En l’espèce, la collecte régulière des données statistiques visait à établir des prévisions sur l’évolution du marché, afin d’adapter l’offre à la demande. La Cour en déduit logiquement que le système « ne peut fonctionner qu’à la condition que les données pertinentes pour l’ensemble de la Communauté soient complètes et régulièrement mises à jour ». Par conséquent, les délais prescrits ont un caractère impératif. La Cour admet qu’une certaine flexibilité puisse être tolérée en présence de « circonstances exceptionnelles », mais elle distingue de tels cas des « retards continuels et prolongés » qui, eux, compromettent l’objectif même de la réglementation et constituent un manquement.
B. L’inopposabilité du fait des tiers pour justifier le manquement
L’argument subsidiaire de l’État consistait à imputer la responsabilité des retards aux opérateurs privés, à savoir les couvoirs. Selon lui, les autorités nationales ne pouvaient transmettre les données à la Commission tant qu’elles ne les avaient pas reçues elles-mêmes. Cet argument est également balayé par la Cour, qui le juge inopérant. Elle rappelle que l’obligation de transmission pèse sur l’État membre, et non directement sur les opérateurs privés vis-à-vis de la Commission.

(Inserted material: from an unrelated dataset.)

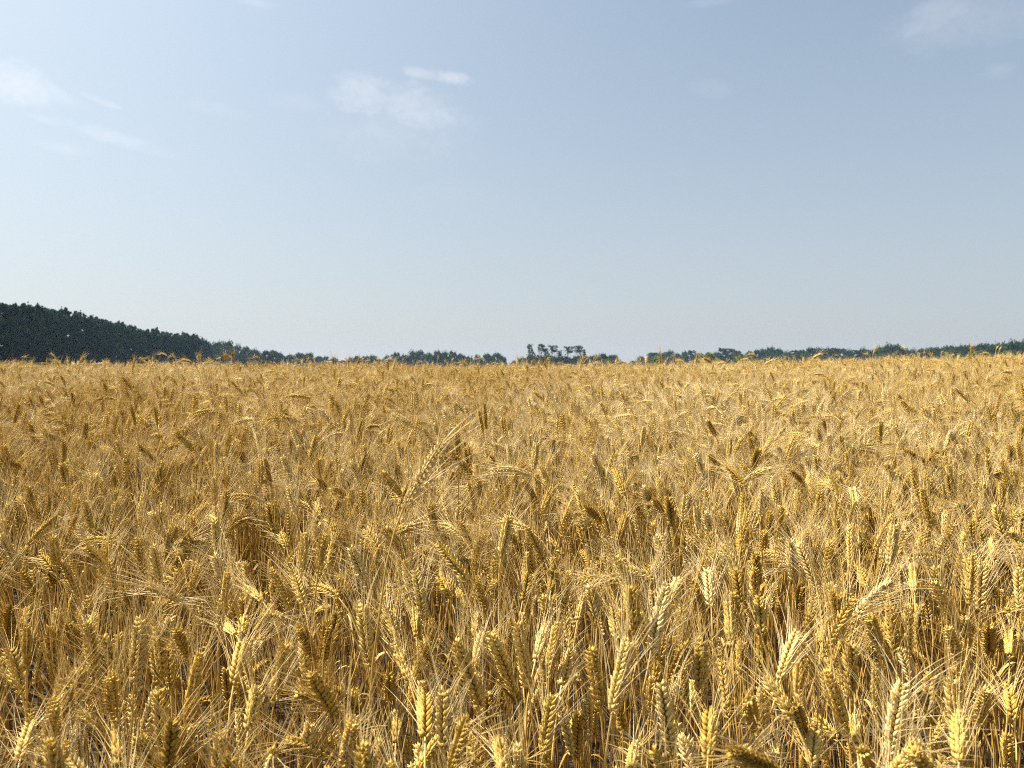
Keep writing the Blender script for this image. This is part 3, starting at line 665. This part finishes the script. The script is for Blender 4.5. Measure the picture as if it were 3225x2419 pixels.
lists = {
 'rounded tree in the low grove beyond the end of the long wood': ('grove_tree', 'round', 'trees beyond the long wood', [(434, 731, 40, 440), (444, 735, 40, 455), (448, 739, 40, 470), (470, 738, 40, 480), (492, 736, 42, 480), (512, 743, 38, 490), (532, 748, 36, 500), (552, 753, 36, 510), (574, 756, 34, 500), (592, 755, 40, 490), (606, 761, 26, 520), (628, 764, 34, 560), (648, 761, 36, 570), (668, 761, 36, 570), (688, 768, 30, 590), (704, 770, 28, 560), (722, 773, 32, 540), (740, 779, 20, 540), (440, 752, 40, 455), (480, 757, 44, 465), (525, 762, 40, 480), (560, 768, 36, 500)]),
 'rounded tree in the middle clump on the horizon': ('clump_tree', 'round', 'trees of the middle clump', [(757, 771, 20, 620), (770, 768, 22, 620), (790, 767, 34, 560), (806, 768, 34, 540), (820, 776, 22, 560), (836, 768, 24, 560), (856, 761, 34, 560), (874, 765, 28, 560), (893, 757, 36, 560), (908, 757, 34, 560), (928, 762, 30, 560), (945, 758, 28, 560), (960, 760, 30, 560), (978, 757, 36, 560), (996, 763, 34, 560), (1014, 769, 28, 560), (1032, 765, 30, 560), (1052, 763, 34, 560), (1074, 760, 38, 560), (1086, 768, 20, 560)]),
 'thin ragged tree with bare twigs in the gappy row': ('ragged_tree', 'sparse', 'ragged thin trees', [(1144, 742, 46, 480), (1165, 740, 40, 470), (1178, 752, 40, 500), (1192, 743, 42, 485), (1209, 757, 34, 490), (1226, 747, 44, 480), (1247, 744, 40, 475), (1261, 752, 30, 495)]),
 'low bushy tree under the thin ragged trees': ('scrub_tree', 'round', 'low trees under the ragged ones', [(1132, 772, 34, 480), (1148, 764, 34, 478), (1166, 768, 34, 478), (1180, 766, 30, 478), (1196, 769, 34, 478), (1212, 770, 30, 478), (1226, 770, 36, 478), (1246, 768, 36, 478), (1262, 769, 30, 478), (1274, 770, 30, 478)]),
 'dense rounded tree just after the ragged row': ('clump_tree', 'round', 'trees after the ragged row', [(1286, 766, 30, 500), (1304, 763, 34, 500), (1318, 767, 32, 500), (1328, 764, 28, 500), (1345, 781, 26, 560), (1110, 777, 26, 560), (1366, 779, 22, 560)]),
 'blue-grey tree in the far line on the rising side': ('far_tree', 'round', 'trees of the far line', [(1384, 769, 22, 700), (1398, 773, 26, 700), (1412, 762, 36, 700), (1428, 762, 30, 680), (1446, 758, 34, 680), (1462, 761, 28, 700), (1478, 758, 26, 720), (1494, 757, 28, 720), (1510, 763, 28, 740), (1528, 763, 30, 740), (1546, 759, 28, 720), (1560, 754, 32, 700), (1576, 752, 34, 700), (1592, 757, 22, 700), (1618, 758, 36, 640), (1634, 753, 32, 640), (1650, 752, 34, 640), (1664, 748, 34, 640), (1680, 754, 34, 640), (1700, 758, 34, 640), (1716, 758, 30, 640), (1732, 755, 34, 640), (1750, 751, 36, 620), (1768, 750, 36, 620), (1784, 749, 36, 620), (1800, 754, 32, 620), (1816, 754, 32, 620), (1832, 755, 34, 620), (1850, 757, 32, 620), (1866, 753, 34, 620)]),
 'dark leafy tree in the line along the right end': ('line_tree', 'round', 'trees along the right end', [(1884, 756, 36, 560), (1900, 748, 40, 540), (1918, 742, 40, 530), (1936, 742, 38, 530), (1952, 750, 34, 540), (1970, 755, 34, 540), (1988, 753, 36, 530), (2006, 750, 36, 520), (2024, 748, 38, 510), (2042, 747, 38, 500), (2060, 745, 40, 490), (2078, 744, 40, 480), (2096, 744, 40, 470), (2114, 742, 40, 460), (2132, 741, 42, 450), (2150, 740, 42, 440), (2168, 738, 44, 430), (2186, 736, 44, 420), (2204, 733, 46, 410), (2224, 734, 46, 400), (2246, 732, 48, 400)]),
}
for desc, (nm, kind, grp, L_) in lists.items():
    L_ = sorted(L_)
    for i, (x, ty, wp, D) in enumerate(L_):
        kk = kind
        if nm == 'far_tree' and rng.random() < .35: kk = 'tall'
        plant_tree(x, ty+rng.uniform(-1.5, 1.5), wp*rng.uniform(.95, 1.2), kk, D+rng.uniform(-12, 12), nm, f'{desc}, {nth(i)} from left', 'tree', grp)
plant_tree(1525, 755, 56, 'bush', 300, 'green_bush', 'wide bright green bush standing before the far tree line', 'bush', None)
plant_tree(1600, 758, 40, 'bush', 290, 'green_bush', 'small dark green bush just right of the wide bright one', 'bush', None)
plant_tree(1423, 764, 40, 'bush', 330, 'green_bush', 'dull green bush before the left start of the far tree line', 'bush', None)
plant_tree(1560, 776, 50, 'bush', 310, 'green_bush', 'low green scrub between the two green bushes', 'bush', None)

# ------------------------------------------------------------------ two small things on the stalks
def flat_mat(name, c, rough=.5, transl=0):
    m = bpy.data.materials.new(name); m.use_nodes = True; t = m.node_tree; p = t.nodes['Principled BSDF']; p.inputs['Roughness'].default_value = rough
    nz = t.nodes.new('ShaderNodeTexNoise'); nz.inputs['Scale'].default_value = 350; cr = t.nodes.new('ShaderNodeValToRGB')
    cr.color_ramp.elements[0].color = tuple(v*.65 for v in c)+(1,); cr.color_ramp.elements[1].color = tuple(min(v*1.3, .9) for v in c)+(1,)
    tcx = t.nodes.new('ShaderNodeTexCoord'); t.links.new(tcx.outputs['Object'], nz.inputs['Vector']); t.links.new(nz.outputs[0], cr.inputs[0]); t.links.new(cr.outputs[0], p.inputs['Base Color'])
    return m
def on_stem(bx, row):
    s = next(s for s in stalks if s.get('key') == (bx)); P = s['path']+s['G']; q = proj(P); k = int(np.argmin(np.abs(q[:, 1]-row))); return P[k]
P0 = on_stem(1685, 2424); r0 = .0085
sb = Buf(); n = 46; ps = []; rs = []
for i in range(n):                          # a spiral tube that widens to the mouth
    u = i/(n-1); a = u*2.6*2*math.pi; rr_ = r0*(.08+.62*u**1.3); ps.append((rr_*math.cos(a), rr_*math.sin(a), r0*(.75*(1-u)**1.1-.2))); rs.append(r0*(.10+.34*u**1.15))
tube(sb, np.array(ps), np.array(rs), 10, np.linspace(.3, .8, n))
root = bpy.data.objects.new('snail_shell', None); col.objects.link(root); root.location = P0+np.array([0, -.007, 0]); root.rotation_euler = (.25, -.2, .6)
tag(root, 'tan rounded snail shell stuck on a stalk at bottom edge', 'snail shell')
link('shell', sb.mesh('shell', [flat_mat('tan_shell', (.62, .42, .18), .35)]), root)
lip = Buf(); lp = np.array([[ps[-1][0]+rs[-1]*math.cos(a), ps[-1][1], ps[-1][2]+rs[-1]*math.sin(a)] for a in np.linspace(0, 2*math.pi, 17)]); tube(lip, lp, .0009, 6)
link('lip', lip.mesh('lip', [flat_mat('pale_shell_lip', (.75, .62, .42), .4)]), root)
P1 = on_stem(1531, 1487)
root = bpy.data.objects.new('butterfly', None); col.objects.link(root); root.location = P1+np.array([-.004, -.003, 0]); root.rotation_euler = (0, 0, .35)
tag(root, 'small orange butterfly with folded wings on a thin stem in mid field', 'butterfly')
bb = Buf(); tube(bb, np.array([[0, 0, -.006], [0, 0, -.002], [0, 0, .003], [0, 0, .0055], [0, 0, .007]]), np.array([.0006, .0011, .0013, .0010, .0004]), 8); link('body', bb.mesh('body', [flat_mat('dark_insect', (.10, .06, .03))]), root)
for sgn in (-1, 1):
    wb = Buf(); out_ = np.array([[0, .004], [-.005, .008], [-.011, .0075], [-.0125, .004], [-.010, .001], [-.0115, -.003], [-.009, -.0065], [-.004, -.006], [0, -.002]])
    th = .0004; m_ = len(out_); yy = sgn*(.0012-out_[:, 0]*.12)
    V = np.concatenate([np.stack([out_[:, 0], yy, out_[:, 1]], -1), np.stack([out_[:, 0], yy+th, out_[:, 1]], -1), [[-.005, sgn*.0018, .001]], [[-.005, sgn*.0018+th, .001]]])
    i = np.arange(m_); j = (i+1) % m_
    wb.add(V, np.stack([i, j, j+m_, i+m_], -1), np.concatenate([np.stack([i, j, np.full(m_, 2*m_)], -1), np.stack([j+m_, i+m_, np.full(m_, 2*m_+1)], -1)]))
    link('wing', wb.mesh('wing', [flat_mat('orange_wing', (.72, .26, .03), .6)], smooth=False), root)

# ------------------------------------------------------------------ haze
hb = Buf()
x0, x1, y0, y1, z0, z1 = -1050, 1050, -80, 1050, -4.2, 24
hb.add([(x0, y0, z0), (x1, y0, z0), (x1, y1, z0), (x0, y1, z0), (x0, y0, z1), (x1, y0, z1), (x1, y1, z1), (x0, y1, z1)], [(0, 3, 2, 1), (4, 5, 6, 7), (0, 1, 5, 4), (1, 2, 6, 5), (2, 3, 7, 6), (3, 0, 4, 7)])
mh = bpy.data.materials.new('haze'); mh.use_nodes = True; t = mh.node_tree; t.nodes.clear()
o = t.nodes.new('ShaderNodeOutputMaterial'); pv = t.nodes.new('ShaderNodeVolumePrincipled'); t.links.new(pv.outputs[0], o.inputs['Volume'])
pv.inputs['Color'].default_value = (.55, .76, 1.0, 1); pv.inputs['Density'].default_value = .00011; pv.inputs['Anisotropy'].default_value = .2
tag(link('haze', hb.mesh('haze', [mh], smooth=False)), 'thin summer haze over the field', 'haze', kind='stuff')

Il appartient donc aux autorités nationales de prendre toutes les mesures nécessaires pour assurer le respect de leurs propres obligations. Si la transmission des données par les couvoirs est une condition préalable, l’État doit veiller à ce que cette condition soit remplie. La Cour précise qu’il incombe aux autorités nationales de s’assurer, « par un système de contrôle approprié, à ce que les couvoirs leur transmettent les données en temps utile ». Le règlement prévoyait d’ailleurs expressément un tel contrôle. En refusant que l’État puisse se retrancher derrière la défaillance de tiers, la Cour réaffirme un principe fondamental de l’ordre juridique communautaire : un État membre ne saurait invoquer des situations de son ordre juridique interne pour justifier le non-respect des obligations qui lui incombent en vertu du droit communautaire.